Unless the President suffers from multiple personality disorder, I think brinksmanship, or brinkswomanship, requires multiple players.

I was going to e-mail Ms. Bachmann about my concerns over her statements--and possibly her knowledge of recent economic history--but her congressional website only accepts messages from people in the zip codes she serves. I tried her campaign website, but I couldn't find a way to leave a message without joining a mailing list or making a contribution. It doesn't matter. I'm sure that whoever writes her scripts know full well the history here. If she does, then her misleading shadings of the truth only serve to damage the credibility of her followers, who will likely repeat her position for lack of their own ability to fact check.
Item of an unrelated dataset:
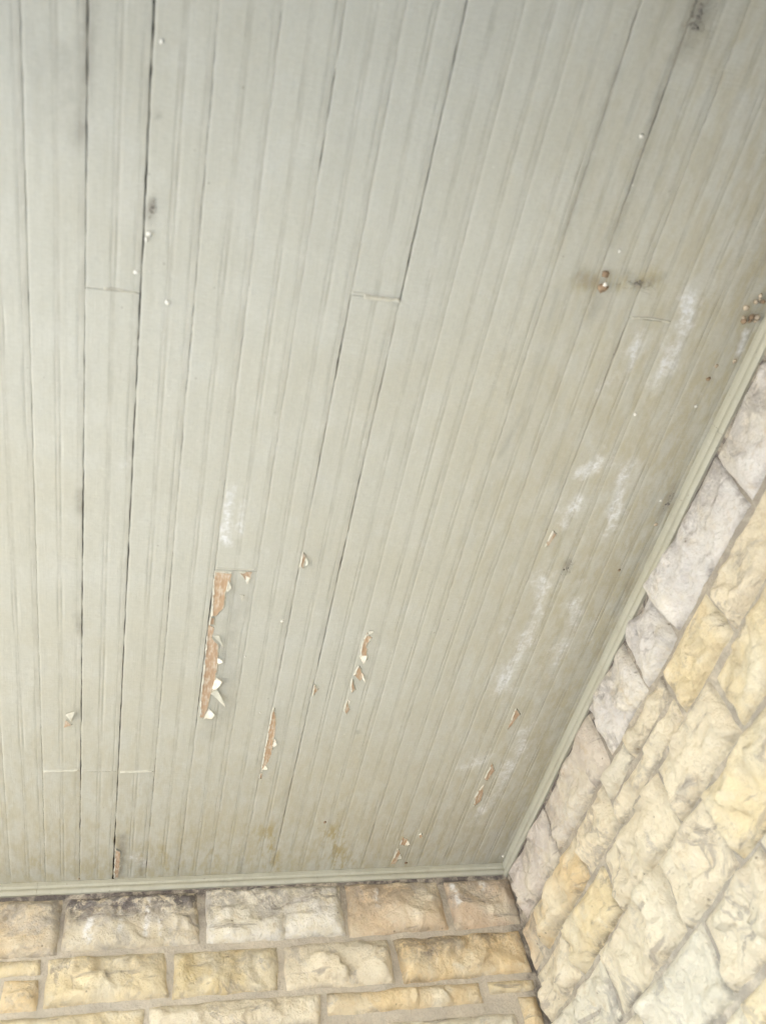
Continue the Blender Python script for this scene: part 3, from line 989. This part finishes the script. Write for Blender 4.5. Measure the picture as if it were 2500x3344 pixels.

If she doesn't, then she has no business running for president. I think my next post will raise the question, "Where are all the smart, sane women and why doesn't one of THEM run for president?"

Ms. Bachmann isn't the only POTUS hopeful heaping the full load on the president but somehow she's got my attention.

The upside is that, failing in my attempts to contact her, half-hearted as they were, I've started blogging again.